The Witch se voyait accompagner du qualificatif de "conte de la nouvelle Angleterre". On pourrait donc aisément parler d'un conte de l'ancienne Autriche pour Incantations tant les similitudes avec l'absorbant film de Robert Eggers sont légions. On pourrait d'ailleurs parler de copie si les deux n'avaient finalement pas vus le jour quasiment au même moment. Produit en 2017, il est la preuve avec une arrivée deux ans plus tard que le marketing fait parfois mal les choses.
D'ailleurs ce marketing, parlons-en. Pourquoi cette affiche hideuse rappelant les heures glorieuses d'un The Ring, et cet ersatz de Sadako surplombé d'une énième tête de mort habilement dessinée dans le brouillard ? Séduire ? Oui mais qui ? Pour ma part, ce mensonge que j'ai heureusement découvert après le visionnage du film ne fait que renforcer mon intention d'écrire cette critique.
Hagazussa : A heathen's curse de son vrai nom, est pour mon plus grand bonheur à l'opposé de ce que nous suggère ce rendu calibré pour le Direct To DVD. Je vous laisse juger des affiches qui m'ont initialement intrigué et qui servent bien plus les intentions du réalisateur.
Hagazussa est un terme ancien allemand désignant un esprit féminin dans la mythologie nordique qui chevauchait la barrière séparant le monde des dieux de celui des hommes. Il dériva en Hexe, utilisé au XVe siècle durant la période de la chasse aux sorcières en Suisse.
C'est donc un peu plus à l'est, dans un endroit enneigé des montagnes autrichiennes que l'on atterrit, dans les traces d'Albrun, une petite fille élevée par une mère célibataire et solitaire. Sous les effets sonores vrombissants qui joueront pour beaucoup dans l'atmosphère du film, on découvre une œuvre où les images et l'ambiance prennent le pas sur l'ensemble. Le film s'engouffre immédiatement dans un mutisme étrange, les paroles sont rares et les regards précieux pour saisir tout le poids de cette vie de reclus.

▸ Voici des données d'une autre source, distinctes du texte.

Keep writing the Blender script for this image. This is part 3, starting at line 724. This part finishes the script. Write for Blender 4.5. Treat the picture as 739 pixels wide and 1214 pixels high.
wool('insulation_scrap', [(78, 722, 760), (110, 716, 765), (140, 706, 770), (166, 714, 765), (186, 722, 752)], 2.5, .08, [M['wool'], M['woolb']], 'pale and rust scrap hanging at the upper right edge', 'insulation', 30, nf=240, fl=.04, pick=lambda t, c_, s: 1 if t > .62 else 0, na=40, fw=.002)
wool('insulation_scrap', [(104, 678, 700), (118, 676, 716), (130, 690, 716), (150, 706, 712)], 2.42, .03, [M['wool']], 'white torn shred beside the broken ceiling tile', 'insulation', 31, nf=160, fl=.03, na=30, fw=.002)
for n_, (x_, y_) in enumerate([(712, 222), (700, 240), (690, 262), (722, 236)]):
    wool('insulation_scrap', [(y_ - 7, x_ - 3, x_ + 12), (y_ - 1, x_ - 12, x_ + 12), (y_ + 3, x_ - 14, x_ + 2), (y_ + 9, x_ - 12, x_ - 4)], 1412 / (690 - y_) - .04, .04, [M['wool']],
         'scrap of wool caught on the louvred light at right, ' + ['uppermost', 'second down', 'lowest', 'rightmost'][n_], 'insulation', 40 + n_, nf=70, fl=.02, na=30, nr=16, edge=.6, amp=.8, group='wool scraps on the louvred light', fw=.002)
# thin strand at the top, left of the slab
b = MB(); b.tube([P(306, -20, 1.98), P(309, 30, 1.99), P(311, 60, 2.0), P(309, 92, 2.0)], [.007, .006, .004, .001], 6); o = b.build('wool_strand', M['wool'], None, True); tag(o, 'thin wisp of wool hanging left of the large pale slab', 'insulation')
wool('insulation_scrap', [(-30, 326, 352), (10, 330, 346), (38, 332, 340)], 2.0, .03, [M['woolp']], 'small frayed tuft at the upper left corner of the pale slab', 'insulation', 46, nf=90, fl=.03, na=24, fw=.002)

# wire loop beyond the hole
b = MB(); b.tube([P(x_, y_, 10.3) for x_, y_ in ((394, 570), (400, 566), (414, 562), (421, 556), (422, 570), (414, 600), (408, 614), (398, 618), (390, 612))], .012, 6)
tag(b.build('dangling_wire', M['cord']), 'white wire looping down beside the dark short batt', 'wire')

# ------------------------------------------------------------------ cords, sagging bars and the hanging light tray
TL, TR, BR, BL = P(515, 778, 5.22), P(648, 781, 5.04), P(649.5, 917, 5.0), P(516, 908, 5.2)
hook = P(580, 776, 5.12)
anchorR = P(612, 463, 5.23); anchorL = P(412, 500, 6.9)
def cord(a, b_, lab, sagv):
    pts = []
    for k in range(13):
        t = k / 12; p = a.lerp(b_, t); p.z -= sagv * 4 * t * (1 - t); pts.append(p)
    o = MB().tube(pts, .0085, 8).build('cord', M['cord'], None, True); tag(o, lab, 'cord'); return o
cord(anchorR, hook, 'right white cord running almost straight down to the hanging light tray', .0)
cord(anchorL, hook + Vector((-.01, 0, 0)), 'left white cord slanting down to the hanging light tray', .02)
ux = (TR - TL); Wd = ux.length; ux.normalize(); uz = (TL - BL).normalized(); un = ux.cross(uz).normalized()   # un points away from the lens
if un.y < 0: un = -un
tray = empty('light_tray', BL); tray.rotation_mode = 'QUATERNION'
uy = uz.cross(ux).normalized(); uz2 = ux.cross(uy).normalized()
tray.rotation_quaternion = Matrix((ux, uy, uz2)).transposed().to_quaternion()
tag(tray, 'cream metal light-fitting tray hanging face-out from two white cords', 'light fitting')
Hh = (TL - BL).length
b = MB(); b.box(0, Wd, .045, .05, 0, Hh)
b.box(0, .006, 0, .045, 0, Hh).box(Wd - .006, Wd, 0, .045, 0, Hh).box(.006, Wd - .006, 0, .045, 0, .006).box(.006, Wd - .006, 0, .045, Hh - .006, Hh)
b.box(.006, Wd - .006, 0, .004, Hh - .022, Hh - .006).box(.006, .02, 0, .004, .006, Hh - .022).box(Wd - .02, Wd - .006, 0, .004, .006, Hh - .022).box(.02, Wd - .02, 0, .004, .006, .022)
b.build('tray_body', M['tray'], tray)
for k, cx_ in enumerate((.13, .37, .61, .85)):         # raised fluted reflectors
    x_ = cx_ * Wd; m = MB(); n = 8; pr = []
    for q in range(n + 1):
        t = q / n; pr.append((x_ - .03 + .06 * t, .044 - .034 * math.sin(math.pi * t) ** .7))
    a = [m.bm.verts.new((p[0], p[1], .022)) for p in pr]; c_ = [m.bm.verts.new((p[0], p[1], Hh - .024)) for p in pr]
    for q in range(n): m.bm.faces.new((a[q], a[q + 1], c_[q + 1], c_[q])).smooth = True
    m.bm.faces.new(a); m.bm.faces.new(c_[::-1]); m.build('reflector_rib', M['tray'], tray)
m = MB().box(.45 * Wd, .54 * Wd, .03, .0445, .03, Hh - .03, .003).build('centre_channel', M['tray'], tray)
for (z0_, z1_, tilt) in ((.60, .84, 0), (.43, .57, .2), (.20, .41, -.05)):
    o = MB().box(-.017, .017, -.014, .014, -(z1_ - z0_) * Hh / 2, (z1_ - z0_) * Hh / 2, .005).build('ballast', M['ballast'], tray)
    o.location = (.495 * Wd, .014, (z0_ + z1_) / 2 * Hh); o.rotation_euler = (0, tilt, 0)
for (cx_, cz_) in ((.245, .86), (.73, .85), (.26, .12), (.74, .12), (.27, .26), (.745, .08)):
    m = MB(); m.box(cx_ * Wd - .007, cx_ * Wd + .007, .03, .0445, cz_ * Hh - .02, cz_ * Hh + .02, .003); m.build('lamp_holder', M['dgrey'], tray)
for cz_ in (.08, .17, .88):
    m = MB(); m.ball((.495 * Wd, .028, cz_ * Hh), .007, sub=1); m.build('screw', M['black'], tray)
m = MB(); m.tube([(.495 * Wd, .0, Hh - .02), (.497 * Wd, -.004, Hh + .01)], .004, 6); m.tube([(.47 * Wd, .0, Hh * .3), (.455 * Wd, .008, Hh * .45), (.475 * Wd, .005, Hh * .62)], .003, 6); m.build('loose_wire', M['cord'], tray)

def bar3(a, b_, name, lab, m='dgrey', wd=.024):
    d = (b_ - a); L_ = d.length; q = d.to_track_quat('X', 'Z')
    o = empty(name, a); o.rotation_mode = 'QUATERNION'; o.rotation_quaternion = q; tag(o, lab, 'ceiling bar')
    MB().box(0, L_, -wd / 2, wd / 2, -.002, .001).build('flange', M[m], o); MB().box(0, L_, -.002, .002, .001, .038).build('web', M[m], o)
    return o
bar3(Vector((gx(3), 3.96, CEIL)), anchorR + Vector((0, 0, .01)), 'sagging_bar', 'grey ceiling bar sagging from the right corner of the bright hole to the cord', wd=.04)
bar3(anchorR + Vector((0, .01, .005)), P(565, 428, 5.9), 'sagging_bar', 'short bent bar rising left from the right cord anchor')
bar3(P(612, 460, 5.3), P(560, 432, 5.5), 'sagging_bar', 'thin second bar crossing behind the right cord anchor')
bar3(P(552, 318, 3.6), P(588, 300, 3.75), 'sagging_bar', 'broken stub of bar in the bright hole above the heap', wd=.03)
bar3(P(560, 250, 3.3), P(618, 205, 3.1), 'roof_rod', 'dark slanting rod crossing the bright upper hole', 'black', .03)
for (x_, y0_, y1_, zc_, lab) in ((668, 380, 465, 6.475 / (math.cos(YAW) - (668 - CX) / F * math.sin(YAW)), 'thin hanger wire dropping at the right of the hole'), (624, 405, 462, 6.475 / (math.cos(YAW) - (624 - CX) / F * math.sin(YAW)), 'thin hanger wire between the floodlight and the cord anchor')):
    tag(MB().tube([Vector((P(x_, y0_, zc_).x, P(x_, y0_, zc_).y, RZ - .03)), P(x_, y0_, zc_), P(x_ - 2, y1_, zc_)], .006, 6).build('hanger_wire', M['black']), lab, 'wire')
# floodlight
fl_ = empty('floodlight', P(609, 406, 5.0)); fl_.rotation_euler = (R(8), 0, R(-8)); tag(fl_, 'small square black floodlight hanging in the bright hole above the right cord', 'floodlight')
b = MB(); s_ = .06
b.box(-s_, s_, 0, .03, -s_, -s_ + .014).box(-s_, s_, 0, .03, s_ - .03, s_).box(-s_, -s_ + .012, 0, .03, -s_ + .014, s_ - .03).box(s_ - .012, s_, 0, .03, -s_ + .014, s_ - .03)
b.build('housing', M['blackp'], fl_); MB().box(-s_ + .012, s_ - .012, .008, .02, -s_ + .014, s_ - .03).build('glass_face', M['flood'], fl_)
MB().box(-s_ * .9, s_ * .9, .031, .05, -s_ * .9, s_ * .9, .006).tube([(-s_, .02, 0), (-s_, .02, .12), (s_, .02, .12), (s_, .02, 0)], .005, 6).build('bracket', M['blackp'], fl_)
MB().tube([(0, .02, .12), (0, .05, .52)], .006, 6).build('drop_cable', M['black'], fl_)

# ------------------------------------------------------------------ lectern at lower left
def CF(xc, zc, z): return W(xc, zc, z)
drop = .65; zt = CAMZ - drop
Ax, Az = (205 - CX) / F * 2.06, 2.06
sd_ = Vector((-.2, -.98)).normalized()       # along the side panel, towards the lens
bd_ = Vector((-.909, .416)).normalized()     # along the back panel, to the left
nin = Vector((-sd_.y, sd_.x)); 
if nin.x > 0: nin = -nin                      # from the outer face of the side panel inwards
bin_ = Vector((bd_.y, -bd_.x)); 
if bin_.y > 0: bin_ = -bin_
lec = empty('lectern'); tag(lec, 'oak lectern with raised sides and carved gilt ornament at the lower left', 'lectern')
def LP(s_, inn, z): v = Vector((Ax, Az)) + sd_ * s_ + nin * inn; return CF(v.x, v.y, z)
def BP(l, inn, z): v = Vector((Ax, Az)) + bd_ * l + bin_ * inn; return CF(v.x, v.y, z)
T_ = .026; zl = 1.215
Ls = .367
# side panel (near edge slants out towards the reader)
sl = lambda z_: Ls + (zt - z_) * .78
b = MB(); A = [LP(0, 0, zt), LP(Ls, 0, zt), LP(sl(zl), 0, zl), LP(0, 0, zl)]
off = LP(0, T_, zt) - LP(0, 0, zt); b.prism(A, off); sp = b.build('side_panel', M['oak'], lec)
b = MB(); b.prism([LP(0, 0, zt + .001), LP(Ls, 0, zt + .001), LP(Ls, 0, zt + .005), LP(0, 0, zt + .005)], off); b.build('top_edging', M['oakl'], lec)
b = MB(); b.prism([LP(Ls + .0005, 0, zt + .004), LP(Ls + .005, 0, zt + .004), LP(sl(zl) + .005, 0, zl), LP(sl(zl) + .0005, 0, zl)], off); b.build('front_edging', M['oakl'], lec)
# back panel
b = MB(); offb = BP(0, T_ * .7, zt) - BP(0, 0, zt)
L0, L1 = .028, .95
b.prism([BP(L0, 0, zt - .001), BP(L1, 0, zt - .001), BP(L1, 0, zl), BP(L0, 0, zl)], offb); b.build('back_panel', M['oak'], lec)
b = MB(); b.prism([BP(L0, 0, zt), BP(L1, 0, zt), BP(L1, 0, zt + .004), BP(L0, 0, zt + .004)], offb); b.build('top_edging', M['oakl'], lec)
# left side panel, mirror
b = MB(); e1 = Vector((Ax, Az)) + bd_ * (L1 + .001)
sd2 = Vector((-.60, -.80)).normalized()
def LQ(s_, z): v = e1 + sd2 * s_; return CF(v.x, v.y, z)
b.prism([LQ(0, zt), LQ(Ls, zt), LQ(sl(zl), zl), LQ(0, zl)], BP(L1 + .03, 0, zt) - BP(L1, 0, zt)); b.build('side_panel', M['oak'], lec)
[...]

Lukas Feigelfeld dont c'est le premier film, nous offre ici un conte historique à l'atmosphère inquiétante loin des effets de manches et autres mécaniques calibrées pour faire bondir le spectateur de son siège. On ne sursautera jamais durant ces 100 minutes qui serpentent entre les saisons, les arbres et les ombres. Le réalisateur autrichien prend son temps pour mieux nous voler le notre. Il préfère suggérer plutôt qu'imposer les horreurs bien présentes pour nous abreuver de sons, de craquements, de murmures, de ténèbres captivantes dont rien ne sortira.
Hagazussa joue sur l'ambiance, sur l'inconnu, sur les croyances et sur les peurs qui en découlent comme le faisait The Witch. Ici, c'est le païen face aux catholiques, le solitaire face aux sociables, la mère célibataire face aux couples, la différence face à la norme qui génère ce malaise latent dans lequel s'embourbe Albrun.

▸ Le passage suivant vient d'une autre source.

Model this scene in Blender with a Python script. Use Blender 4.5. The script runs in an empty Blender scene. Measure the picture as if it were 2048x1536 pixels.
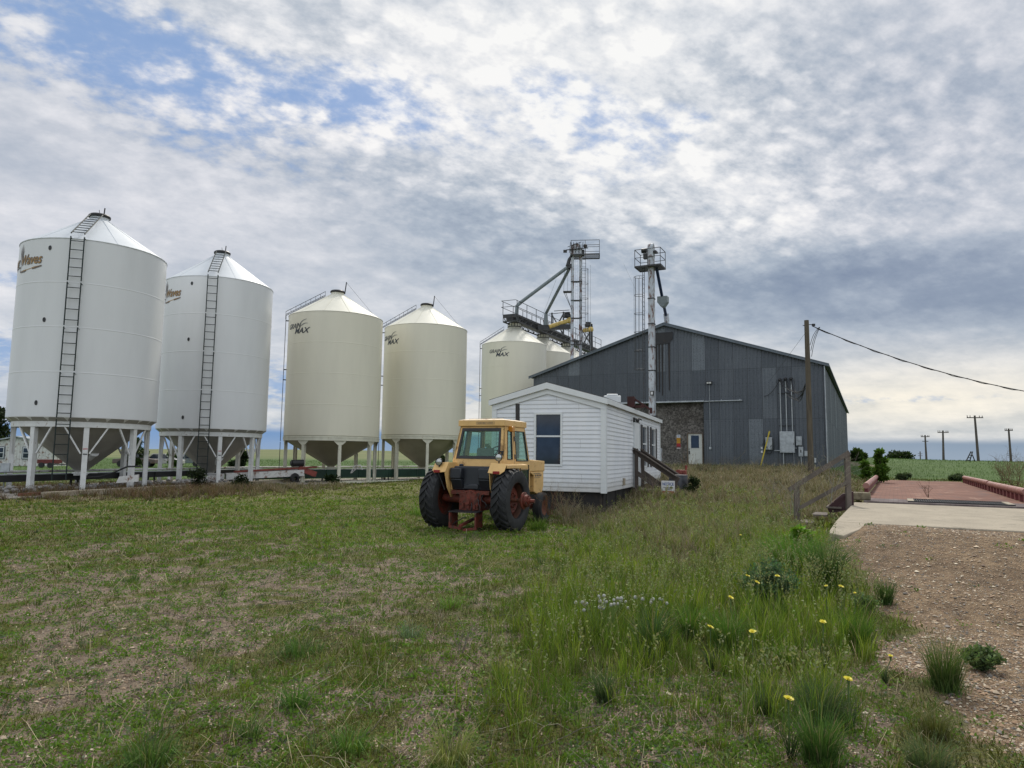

L'actrice Aleksandra Cwen qui interprète notre petite fille devenue adulte apporte énormément à ce climat pesant par ses regards hallucinés et ses yeux exorbités, témoignages et conséquences des horreurs qu'elle va subir et s'imposer à mesure que la folie se fera plus présente.
J'ai pu lire beaucoup de critiques négatives et rarement argumentées sur ce sombre tableau d'une époque révolue, sur ce sort lugubre et lancinant qui s'appuie sur la langueur d'une atmosphère à l'étrangeté sinueuse, des critiques de personnes qui comme moi se sentaient trahies par l'affiche et qui n'ont pas été prises par les méandres et les prémices de cette frénésie.

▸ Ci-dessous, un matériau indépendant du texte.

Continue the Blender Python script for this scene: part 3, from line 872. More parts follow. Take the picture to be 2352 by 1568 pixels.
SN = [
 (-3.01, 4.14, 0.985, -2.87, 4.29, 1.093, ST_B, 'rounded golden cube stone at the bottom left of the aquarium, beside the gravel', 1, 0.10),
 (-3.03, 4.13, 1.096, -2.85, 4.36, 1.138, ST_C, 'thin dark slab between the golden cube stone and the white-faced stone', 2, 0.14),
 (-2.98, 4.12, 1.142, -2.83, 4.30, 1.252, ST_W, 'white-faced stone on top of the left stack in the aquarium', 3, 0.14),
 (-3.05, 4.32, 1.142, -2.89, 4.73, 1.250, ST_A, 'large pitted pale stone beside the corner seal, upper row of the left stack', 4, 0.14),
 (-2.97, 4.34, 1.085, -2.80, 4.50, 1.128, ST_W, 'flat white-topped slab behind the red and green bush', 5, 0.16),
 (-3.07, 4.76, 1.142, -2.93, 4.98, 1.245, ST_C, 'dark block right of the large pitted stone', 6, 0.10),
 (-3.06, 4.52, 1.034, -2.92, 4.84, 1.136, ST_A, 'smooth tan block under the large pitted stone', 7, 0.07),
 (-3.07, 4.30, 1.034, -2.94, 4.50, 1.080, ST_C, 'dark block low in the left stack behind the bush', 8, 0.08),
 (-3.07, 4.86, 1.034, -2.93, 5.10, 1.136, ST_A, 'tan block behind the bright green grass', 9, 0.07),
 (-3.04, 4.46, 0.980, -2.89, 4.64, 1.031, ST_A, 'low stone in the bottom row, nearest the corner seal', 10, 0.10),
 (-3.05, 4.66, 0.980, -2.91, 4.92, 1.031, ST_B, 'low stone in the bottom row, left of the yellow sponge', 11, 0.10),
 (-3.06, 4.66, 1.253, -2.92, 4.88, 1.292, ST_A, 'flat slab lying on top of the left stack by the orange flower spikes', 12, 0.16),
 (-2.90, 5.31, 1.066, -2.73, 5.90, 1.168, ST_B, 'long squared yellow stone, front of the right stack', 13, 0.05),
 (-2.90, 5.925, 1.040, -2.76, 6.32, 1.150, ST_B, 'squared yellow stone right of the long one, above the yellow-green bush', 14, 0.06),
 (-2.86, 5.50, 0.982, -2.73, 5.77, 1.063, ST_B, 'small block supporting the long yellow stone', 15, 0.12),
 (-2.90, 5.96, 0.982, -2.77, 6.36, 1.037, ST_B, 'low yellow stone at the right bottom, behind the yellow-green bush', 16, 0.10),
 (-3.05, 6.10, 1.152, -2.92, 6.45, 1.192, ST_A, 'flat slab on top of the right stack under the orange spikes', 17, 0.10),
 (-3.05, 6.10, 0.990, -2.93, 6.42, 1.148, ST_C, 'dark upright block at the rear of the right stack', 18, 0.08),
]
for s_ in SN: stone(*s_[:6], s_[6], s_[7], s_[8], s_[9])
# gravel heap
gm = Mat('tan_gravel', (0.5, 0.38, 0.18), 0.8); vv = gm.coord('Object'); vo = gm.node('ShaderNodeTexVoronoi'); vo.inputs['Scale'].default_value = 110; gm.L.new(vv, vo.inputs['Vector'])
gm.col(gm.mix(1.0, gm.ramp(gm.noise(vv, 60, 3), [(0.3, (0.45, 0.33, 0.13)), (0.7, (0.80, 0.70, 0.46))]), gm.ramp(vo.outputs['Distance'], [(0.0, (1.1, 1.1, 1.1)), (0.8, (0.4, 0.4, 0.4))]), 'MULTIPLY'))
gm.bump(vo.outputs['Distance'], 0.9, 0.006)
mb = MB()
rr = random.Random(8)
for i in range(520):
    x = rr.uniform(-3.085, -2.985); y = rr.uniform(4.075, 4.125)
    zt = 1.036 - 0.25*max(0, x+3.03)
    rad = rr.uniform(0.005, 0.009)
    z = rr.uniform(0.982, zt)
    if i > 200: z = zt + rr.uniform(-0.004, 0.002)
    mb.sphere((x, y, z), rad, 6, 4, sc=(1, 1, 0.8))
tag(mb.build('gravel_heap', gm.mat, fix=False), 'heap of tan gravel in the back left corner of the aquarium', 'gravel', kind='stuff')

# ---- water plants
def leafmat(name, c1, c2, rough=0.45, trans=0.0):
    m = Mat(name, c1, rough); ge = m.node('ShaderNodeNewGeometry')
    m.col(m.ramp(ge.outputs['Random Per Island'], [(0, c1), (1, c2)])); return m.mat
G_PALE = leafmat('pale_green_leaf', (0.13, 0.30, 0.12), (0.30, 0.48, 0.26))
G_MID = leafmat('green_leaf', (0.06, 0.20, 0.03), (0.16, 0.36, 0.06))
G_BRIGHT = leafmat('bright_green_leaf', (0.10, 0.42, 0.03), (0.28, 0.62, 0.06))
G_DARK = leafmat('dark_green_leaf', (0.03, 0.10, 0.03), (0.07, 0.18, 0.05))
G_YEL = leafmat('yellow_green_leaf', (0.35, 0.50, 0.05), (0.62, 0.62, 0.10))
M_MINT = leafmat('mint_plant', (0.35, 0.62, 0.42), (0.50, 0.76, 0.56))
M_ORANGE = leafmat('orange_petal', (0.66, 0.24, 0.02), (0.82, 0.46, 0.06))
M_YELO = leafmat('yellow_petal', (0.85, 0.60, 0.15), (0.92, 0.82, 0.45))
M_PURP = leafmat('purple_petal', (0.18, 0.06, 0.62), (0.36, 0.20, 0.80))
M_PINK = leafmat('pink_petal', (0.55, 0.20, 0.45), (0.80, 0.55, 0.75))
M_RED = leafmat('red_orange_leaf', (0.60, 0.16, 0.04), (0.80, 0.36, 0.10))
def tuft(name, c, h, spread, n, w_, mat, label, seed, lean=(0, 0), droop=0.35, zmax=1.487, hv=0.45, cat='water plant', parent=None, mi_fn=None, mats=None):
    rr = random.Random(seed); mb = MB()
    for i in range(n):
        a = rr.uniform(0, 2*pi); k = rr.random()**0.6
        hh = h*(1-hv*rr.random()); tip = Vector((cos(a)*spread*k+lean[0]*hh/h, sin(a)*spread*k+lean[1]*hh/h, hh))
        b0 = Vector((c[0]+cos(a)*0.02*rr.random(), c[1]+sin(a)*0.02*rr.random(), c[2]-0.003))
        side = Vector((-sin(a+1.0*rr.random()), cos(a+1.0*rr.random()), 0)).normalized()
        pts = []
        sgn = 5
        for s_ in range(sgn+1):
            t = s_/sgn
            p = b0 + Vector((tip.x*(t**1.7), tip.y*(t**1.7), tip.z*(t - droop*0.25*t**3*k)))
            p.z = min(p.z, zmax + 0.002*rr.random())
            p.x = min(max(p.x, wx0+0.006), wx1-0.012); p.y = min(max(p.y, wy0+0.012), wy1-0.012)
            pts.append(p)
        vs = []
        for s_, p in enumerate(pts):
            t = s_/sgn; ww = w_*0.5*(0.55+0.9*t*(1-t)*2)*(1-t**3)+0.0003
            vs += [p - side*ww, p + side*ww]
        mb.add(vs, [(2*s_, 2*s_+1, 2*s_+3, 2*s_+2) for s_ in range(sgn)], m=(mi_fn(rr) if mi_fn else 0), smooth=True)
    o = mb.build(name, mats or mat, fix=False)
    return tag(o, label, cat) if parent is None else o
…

Personnellement, j'ai trouvé ce voyage lugubre immersif, plongé dans les ténèbres de mon salon. Il s'y passe très peu de choses mais Lukas Feigelfeld a su m'accaparer pendant une heure et demie. Plusieurs scènes, plusieurs images où ombres et lumières se mêlent adroitement se sont frayées un chemin jusque dans mes pensées. D'un corps cadavérique brusquement revigoré et aimant assis sur un lit, jusqu'à un visage semblant en être un autre à la lumière mouvante d'un feu, en passant par un bain lancinant et des cheveux noirs desquels pourraient jaillir l'horreur, le film joue d'une esthétique lugubre qui installe doucement ce sentiment étrange d'une peur latente et insidieuse.
Hagazussa est une glissade lente et contrôlée vers la folie, un beau film dans ce qu'il a de dérangeant, un film qui joue habilement avec l'environnement dans lequel il prend place et qui nous fait contempler la lente agonie d'une femme esseulée.